For instance, Grameenphone started its operation by relying on micro-credit, offered borrowers mobile phone as a commodity form of micro-credit, on condition of paying back in installments. Its initial declared aim was to ‘help poor’, ‘alleviate poverty’, now Grameenphone has become the largest company in Bangladesh with 90 per cent of its subscribers being non-poor urban people. Grameenphone is actually an entity of Telenor, Norway. They started with the poor and relied on micro-credit and then at one point migrated to more profitable areas. Grameen Bank has opened many other businesses, has developed joint venture companies with French companies such as Denon and Veolia (a water company), all in the name of poor. Intel and many other companies are coming to Grameen Bank to make use of its wide network through micro-credit.
The same thing is true also for BRAC. BRAC was initially interested more in education, health and other essential public services. With its increasing accumulation of capital through micro-credit, it shifted to the business of textile, printing, education (including setting up of a university). It is also in business with multinational seed company Monsanto. In fact, its focus on education and health care for the poor shifted more towards commercial activity. Thus the micro-credit operation, in its process, has successfully been used as a weapon to make macro business to grow in tandem with global capital.
But question remains, what about the much publicised objective, i.e., poverty alleviation through micro-credit? If we look at the hard facts, compiled from different studies (not sponsored by BRAC or Grameen Bank), we find a new debt trap for the poor people has been created by micro-credit. You cannot find more than 5-10 per cent people who could change their economic conditions through micro-credit. The people who could change their economic conditions were those who had other sources of income. If we closely look into the system of micro-credit it appears clearly as a means to create a debt trap. If you take loan, you have to repay in weekly instalments and it means you have to be active, healthy and working all over the year, which is not possible. In fact, it is impossible for the poor millions, who constantly live in adverse conditions, to keep paying weekly instalments all over the year. If there are any unfavourable circumstances you are bound to be a defaulter. And once you become a defaulter it creates a chain and you have to take loan from another lender/NGO to repay the same. Micro-credit has connected the rural areas and the population with the market but has made done that by pushing them into a chronic debt trap.

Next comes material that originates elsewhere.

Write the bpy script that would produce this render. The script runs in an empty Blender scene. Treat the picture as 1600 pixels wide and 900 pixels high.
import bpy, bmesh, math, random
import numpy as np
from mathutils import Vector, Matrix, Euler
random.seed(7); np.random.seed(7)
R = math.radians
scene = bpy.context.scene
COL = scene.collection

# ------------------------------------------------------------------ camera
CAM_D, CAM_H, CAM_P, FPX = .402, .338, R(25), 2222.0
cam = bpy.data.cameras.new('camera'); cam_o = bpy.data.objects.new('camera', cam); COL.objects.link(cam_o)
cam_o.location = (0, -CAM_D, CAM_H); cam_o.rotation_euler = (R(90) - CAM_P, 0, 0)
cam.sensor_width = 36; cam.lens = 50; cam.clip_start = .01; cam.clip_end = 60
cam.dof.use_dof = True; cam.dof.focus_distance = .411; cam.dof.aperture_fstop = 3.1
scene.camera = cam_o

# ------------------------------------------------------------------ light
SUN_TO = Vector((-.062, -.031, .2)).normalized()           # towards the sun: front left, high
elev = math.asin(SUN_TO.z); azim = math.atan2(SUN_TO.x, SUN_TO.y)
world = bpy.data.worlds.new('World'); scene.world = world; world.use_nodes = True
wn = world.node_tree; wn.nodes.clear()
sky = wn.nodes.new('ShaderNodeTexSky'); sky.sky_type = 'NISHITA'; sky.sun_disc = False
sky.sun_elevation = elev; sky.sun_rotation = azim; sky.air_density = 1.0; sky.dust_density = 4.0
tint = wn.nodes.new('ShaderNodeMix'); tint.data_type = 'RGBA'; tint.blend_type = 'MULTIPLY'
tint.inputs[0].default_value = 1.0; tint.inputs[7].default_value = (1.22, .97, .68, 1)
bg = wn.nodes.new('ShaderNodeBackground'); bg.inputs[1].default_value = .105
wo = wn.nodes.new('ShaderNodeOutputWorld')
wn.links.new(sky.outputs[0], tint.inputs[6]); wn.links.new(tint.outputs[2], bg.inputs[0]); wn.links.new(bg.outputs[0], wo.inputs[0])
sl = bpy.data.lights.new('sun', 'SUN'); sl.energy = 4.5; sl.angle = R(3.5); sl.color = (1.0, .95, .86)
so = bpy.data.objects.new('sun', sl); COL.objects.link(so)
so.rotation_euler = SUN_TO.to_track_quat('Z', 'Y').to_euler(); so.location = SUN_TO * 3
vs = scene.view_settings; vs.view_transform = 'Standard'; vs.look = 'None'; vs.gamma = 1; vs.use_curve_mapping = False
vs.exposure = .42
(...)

Today Dr. Yunus is not talking any more about sending poverty to museum. He has come up with a ‘new’ idea of social business, which is also unclear and seems to be fraudulent. The impact of micro-credit is now well understood by people around, especially millions of victims. However, the IFIs and global corporations seem to be very happy with these experiments, as they find that the poor people can become very useful objects for profitable investment of finance capital. Thus the WB, HSBC, Citibank, and other multinational banks are entering into the micro-credit market. Bangladesh has given a gift to crisis-ridden global capitalism, which has consequently found the market of four billion poor through micro-credit. It is very relevant here to quote the Wall Street Journal, an important part of the global corporate media. It said: “Around the world, four billion people live in poverty. And western companies are struggling to turn them into customers.” (26 October, 2009). Obviously, micro-credit is a very useful instrument to go with this objective.